The University of South Carolina got a first edition book by 18th-century black American writer Phillis Wheatley, who published her first poem when she was 13.
The are roughly 100 first editions of Wheatley's "Poems on Various Subjects, Religious and Moral," Patrick Scott, director of rare books and special collections at the university's Thomas Cooper Library, said Thursday.
The university also will offer a fully searchable digital copy of the book on the Internet.
"As one of the first published African-American writers, Phillis Wheatley achieved unusual stature in the 18th-century Atlantic world," said Daniel Littlefield, director of the university's African-American research program. "USC's offering of a searchable digital rendering of her work will be of immense importance to scholars of American and African-American literature, history and society."

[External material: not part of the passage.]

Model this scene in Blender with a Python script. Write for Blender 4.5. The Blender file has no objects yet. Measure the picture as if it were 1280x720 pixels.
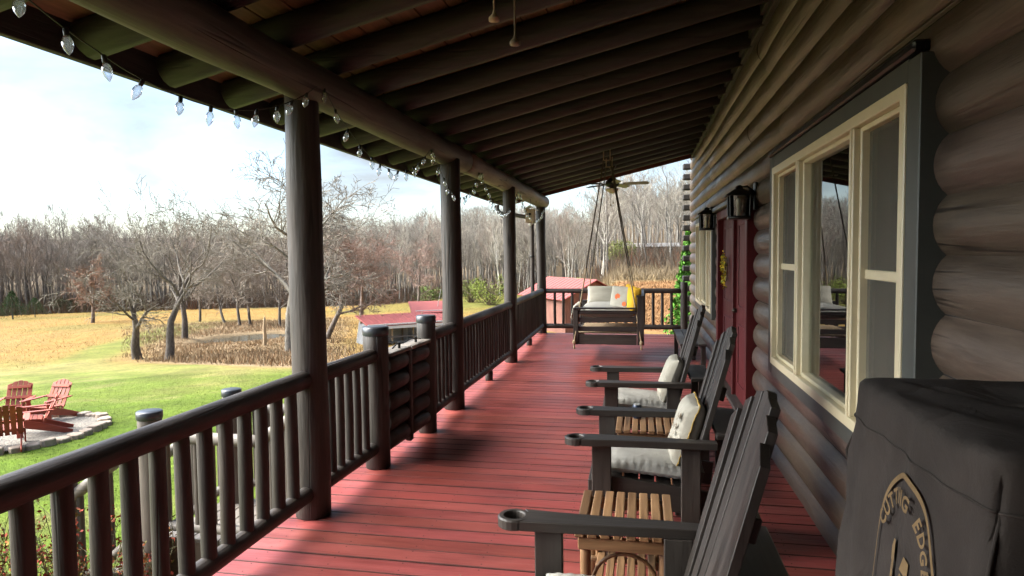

Wheatley, who was born in 1753 in Africa, was kidnapped by slave traders and sold on the auction block when she was 7 to a prosperous white Boston family. She learned English in about a year and a half.
Widely celebrated in her own lifetime, she read her poetry in the presence of notables such as George Washington.
Her book was published in London in August 1773 and Wheatley was given her freedom later that year. She died in 1784. The first American edition of Wheatley's "Poems" was published in 1786.
The school paid $35,000 (24,807 EUR) for the book, Scott said.